How do you evaluate the relationship between France and, especially, the African continent? Will the west’s relationship shift from supports attached to preconditions to ‘just business’ like China?

It has a very strong relationship with all the African countries. In February, France’s President and Ethiopia’s Prime Minister met in Paris. I participated in the event, and I saw the commitment to sustain this strategic partnership between our two countries. I was also part of the state visit our president made to central Africa: Angola, the DRC, Congo, and Gabon.

We want to work with African countries as partners. It is not just about providing aid, development money, etc. What we want is a partnership on an equal footing between France and African countries. We face some common changes. We want to maintain and improve the relationships we already have.

According to sources, the French Development Agency has been downsizing its staff, cutting projects, and considering leaving Ethiopia. Can you reflect on this?

I want to be clear. There is no plan to downsize the Agency here. There is no plan to reduce its work or close down at all. I am here to demonstrate that it is totally the opposite. There is quite a lot on the agenda between France and Ethiopia, and the Agency has an important role to play.

The reality is that when we are in the middle of debt negotiations, it is very difficult for the French development bank to provide a new loan. But once that is over, the activities will be very focused on specific projects.

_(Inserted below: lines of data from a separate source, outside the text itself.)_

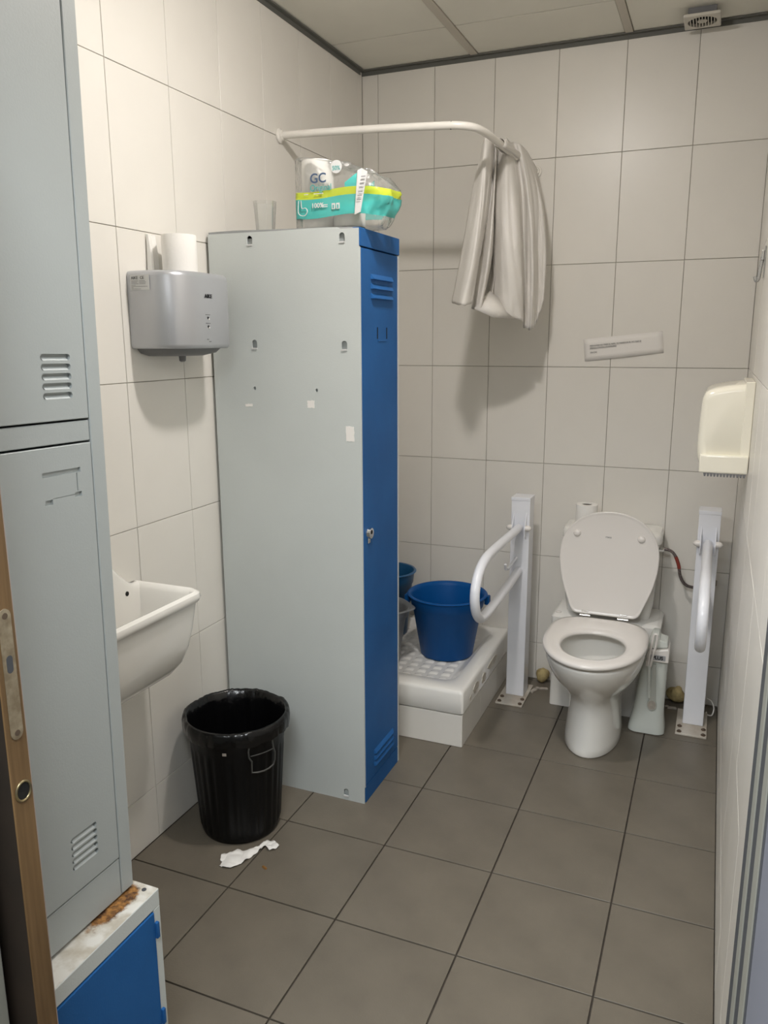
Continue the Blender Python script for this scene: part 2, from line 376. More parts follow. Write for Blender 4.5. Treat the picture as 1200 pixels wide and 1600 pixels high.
# ------------------------------------------------------------------ tiles
TM = {}
def tile_mesh(w, h, t, ch, m, key):
    k = (key, round(w, 4), round(h, 4))
    if k in TM: return TM[k]
    V = [(0, 0, -t), (w, 0, -t), (w, h, -t), (0, h, -t), (0, 0, -ch), (w, 0, -ch), (w, h, -ch), (0, h, -ch), (ch, ch, 0), (w-ch, ch, 0), (w-ch, h-ch, 0), (ch, h-ch, 0)]
    F = [(8, 9, 10, 11)]
    for i in range(4):
        j = (i+1) % 4; F += [(i, j, 4+j, 4+i), (4+i, 4+j, 8+j, 8+i)]
    me = bpy.data.meshes.new(key); me.from_pydata(V, [], F); me.update(); me.materials.append(m); TM[k] = me; return me
def tiles(parent, us, vs, frame, m, key, gap=0.0020, t=0.006, ch=0.0007, jit=0.0):
    """frame(u,v) -> Matrix placing the tile's lower-left corner; us, vs sorted joint lines"""
    for a, b in zip(us[:-1], us[1:]):
        for c, d in zip(vs[:-1], vs[1:]):
            if b-a < 0.012 or d-c < 0.012: continue
            me = tile_mesh(b-a-gap, d-c-gap, t, ch, m, key)
            o = bpy.data.objects.new('tile', me); COL.objects.link(o); o.parent = parent
            mt = frame(a+gap/2, c+gap/2)
            o.matrix_local = mt @ Matrix.Translation((0, 0, random.uniform(-jit, jit)))

RX, CH, FY = 1.5716, 2.5712, -2.575       # room width, ceiling height, inner face of the front wall
rows = [0.0]+[0.1684+0.4*i for i in range(6)]+[CH]
# ================================================================== STRUCTURE
wb = struct(box('wall_back', -0.12, RX+0.12, 0.0045, 0.12, -0.05, 2.80, M['grout']))
tiles(wb, [0.0]+[0.0721+0.2492*i for i in range(6)]+[RX], rows, lambda u, v: Matrix(((1, 0, 0, u), (0, 0, -1, 0), (0, 1, 0, v), (0, 0, 0, 1))), M['wall_tile'], 'back_tile', jit=0.0003)
wl = struct(box('wall_left', -0.12, -0.0045, FY, 0.0045, -0.05, 2.80, M['grout']))
ylines = sorted([FY, 0.0]+[-0.0461-0.2553*i for i in range(10) if -0.0461-0.2553*i > FY+0.01])
tiles(wl, [-y for y in reversed(ylines)], rows, lambda u, v: Matrix(((0, 0, 1, 0), (-1, 0, 0, -u), (0, 1, 0, v), (0, 0, 0, 1))) @ Matrix.Diagonal((1, 1, 1, 1)), M['wall_tile'], 'left_tile', jit=0.0003)
wr = struct(box('wall_right', RX+0.0045, RX+0.12, FY, 0.0045, -0.05, 2.80, M['grout']))
tiles(wr, ylines, rows, lambda u, v: Matrix(((0, 0, -1, RX), (1, 0, 0, u), (0, 1, 0, v), (0, 0, 0, 1))), M['wall_tile'], 'right_tile', jit=0.0003)
fl = struct(box('floor', -0.12, RX+0.12, -3.9, 0.12, -0.12, -0.0045, M['floor_grout']))
fx = [0.0, 0.3257, 0.6551, 0.9845, 1.3139, RX]
fy = sorted([0.0]+[-0.0193-0.3357*i for i in range(8)])
tiles(fl, fx, fy, lambda u, v: Matrix.Translation((u, v, 0)), M['floor_tile'], 'floor_tile', gap=0.0045, ch=0.0005, jit=0.0001)
tiles(fl, [0.0, 0.3257, 0.6551, 0.9845, 1.3139, RX], [-3.9, -3.6, -3.27, -2.94, fy[0]], lambda u, v: Matrix.Translation((u, v, 0)), M['floor_tile'], 'floor_tile', gap=0.0045, ch=0.0005)

# suspended ceiling: panels lying between visible bars
ce = struct(box('ceiling', -0.12, RX+0.12, -3.9, 0.12, CH+0.03, CH+0.10, M['trim_dark']))
cx = [(0.0, 0.474), (0.504, 1.060), (1.088, RX)]
cy = [(-0.318, 0.0), (-0.93, -0.322), (-1.54, -0.934), (-2.15, -1.544), (FY, -2.154)]
for (a, b) in cx:
    for (c, d) in cy:
        p = box('panel', a+0.002, b-0.002, c+0.0015, d-0.0015, CH, CH+0.028, M['ceiling'], ce, 0.0015, 1)
for k, (a, b) in enumerate(((0.474, 0.504), (1.060, 1.088))):
    o = struct(box('trim_%d' % (k+1), a, b, FY, -0.004, CH-0.004, CH+0.0285, M['trim_bar'], None, 0.001, 1))
o = struct(boxes('trim_3', [(0.0, RX, -0.022, -0.0005, CH-0.006, CH-0.002), (0.0, RX, -0.004, -0.0005, CH-0.020, CH-0.002)], M['trim_dark']))
o = struct(boxes('trim_4', [(0.0005, 0.020, FY, -0.023, CH-0.006, CH-0.002), (0.0005, 0.004, FY, -0.023, CH-0.020, CH-0.002)], M['trim_dark']))
o = struct(boxes('trim_5', [(RX-0.020, RX-0.0005, FY, -0.023, CH-0.006, CH-0.002), (RX-0.004, RX-0.0005, FY, -0.023, CH-0.020, CH-0.002)], M['trim_dark']))

# front wall with the doorway the camera looks through
fw = struct(boxes('wall_front', [(-0.12, 0.585, -2.595, FY-0.0005, 0, 2.8), (-0.12, 0.620, -2.72, -2.648, 0, 2.8), (RX+0.005, RX+0.12, -2.86, FY-0.0005, 0, 2.8), (-0.12, RX+0.12, -2.72, FY-0.0005, 2.10, 2.8)], M['corridor']))
cw = struct(boxes('wall_corridor', [(-0.12, -0.02, -3.9, -2.73, 0, 2.8), (RX+0.05, RX+0.15, -3.9, -2.87, 0, 2.8), (-0.12, RX+0.15, -4.0, -3.9, 0, 2.8)], M['corridor']))
# pocket frame edge seen at the lower left
o = struct(box('trim_6', 0.598, 0.6215, -2.722, -2.648, 0, 2.10, M['jamb_light'], None, 0.002, 1))
# right jamb: ribbed metal channel
jm = thing('door_jamb', 'ribbed grey metal door jamb at the right edge, in front of the tiled wall', 'door frame', (1.55, -2.70, 0))
box('channel', 1.5300, RX+0.004, -2.684, -2.512, 0, 2.10, M['jamb_dark'], jm, 0.001, 1)
for (a, b) in ((-2.598, -2.566), (-2.680, -2.645)):
    box('rib', 1.5288, 1.5302, a, b, 0, 2.10, M['jamb_light'], jm, 0.0003, 1)
box('lining', 1.5312, RX+0.004, -2.99, -2.684, 0, 2.10, M['jamb_blue'], jm, 0.002, 1)

# sliding door (door_1) at the left with its edge turned to us
d1 = struct(bpy.data.objects.new('door_1', None)); COL.objects.link(d1); d1.location = (0.3, -2.618, 0)
box('door_panel', -0.10, 0.6570, -2.6335, -2.6025, 0.008, 2.06, M['door_face'], d1)
eb = box('edge_strip', 0.6571, 0.6600, -2.6335, -2.6025, 0.008, 2.06, M['wood'], d1)
box('laminate', -0.10, 0.6600, -2.6024, -2.6012, 0.008, 2.06, M['lightedge'], d1)
pts = []
def capsule(cy_, z0, z1, r, n=8):
    return [(cy_+r*math.cos(PI*i/n), z1-r+r*math.sin(PI*i/n)) for i in range(n+1)]+[(cy_+r*math.cos(PI+PI*i/n), z0+r+r*math.sin(PI+PI*i/n)) for i in range(n+1)]
LY = -2.6175
fp = prism('lock_plate', capsule(LY, 0.972, 1.150, 0.0095), 'x', 0.6602, 0.6618, M['steel_worn'], d1)
fp['label'] = 'worn metal lock plate'
prism('latch_slot', capsule(LY, 1.064, 1.088, 0.0048), 'x', 0.6617, 0.6621, M['jamb_dark'], d1)
for zz in (1.141, 0.981):
    prism('screw', [(LY+0.0042*math.cos(i*PI/6), zz+0.0042*math.sin(i*PI/6)) for i in range(12)], 'x', 0.6617, 0.6624, M['bolt'], d1)
zc = 0.897; prof = []
P = []
for i in range(28): a = 2*PI*i/28; P.append((0.6608, LY+0.0118*math.cos(a), zc+0.0135*math.sin(a)))
tube('pull_ring', P, 0.0018, M['brass'], d1, 8, closed=True)
prism('pull_cup', [(LY+0.0106*math.cos(2*PI*i/24), zc+0.0122*math.sin(2*PI*i/24)) for i in range(24)], 'x', 0.6601, 0.6605, M['black'], d1)

# ================================================================== LAMP (out of frame; lights the room)
lp = thing('ceiling_lamp', 'round white ceiling lamp in the middle of the room above the frame', 'lamp', (LAMP[0], LAMP[1], CH-0.06))
lathe('base', [(0.070, CH-0.0001), (0.070, CH-0.018), (0.062, CH-0.022)], LAMP[0], LAMP[1], M['fan'], lp, 32)
em = bpy.data.materials.new('lamp_glow'); em.use_nodes = True; en = em.node_tree; en.nodes.remove(en.nodes['Principled BSDF'])
ee = en.nodes.new('ShaderNodeEmission'); ee.inputs[0].default_value = (1.0, 0.95, 0.915, 1); ee.inputs[1].default_value = LAMP_POWER
en.links.new(ee.outputs[0], en.nodes['Material Output'].inputs[0])
lathe('diffuser', [(0.060, CH-0.0222), (0.059, CH-0.034), (0.048, CH-0.042), (0.028, CH-0.047), (0.003, CH-0.049)], LAMP[0], LAMP[1], em, lp, 32, False, True)

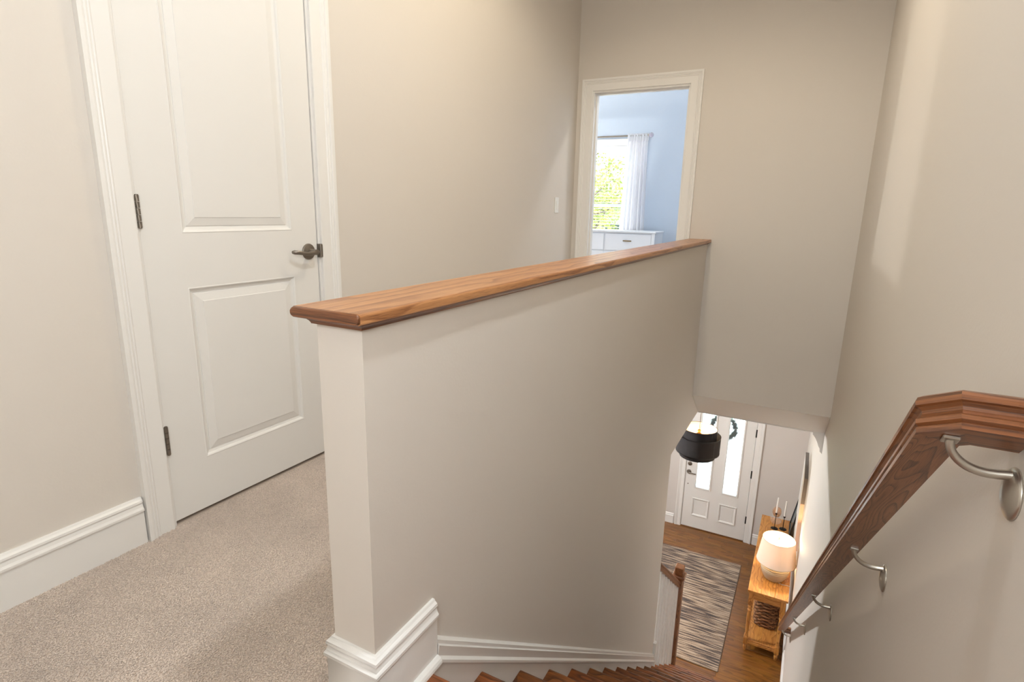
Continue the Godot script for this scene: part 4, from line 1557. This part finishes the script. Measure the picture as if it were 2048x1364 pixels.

After the debt treatment, there will be an IMF program, and the World Bank will also provide money. But when the World Bank starts providing budgetary support for Ethiopia, it will be easy for the Agency to resume sovereign projects. This is currently not possible for us due to the uncertainty surrounding debt treatment. But I want to be very clear: There is no plan to downsize its activities. They are here. They remain here and want to contribute to the relationship between Ethiopia and France.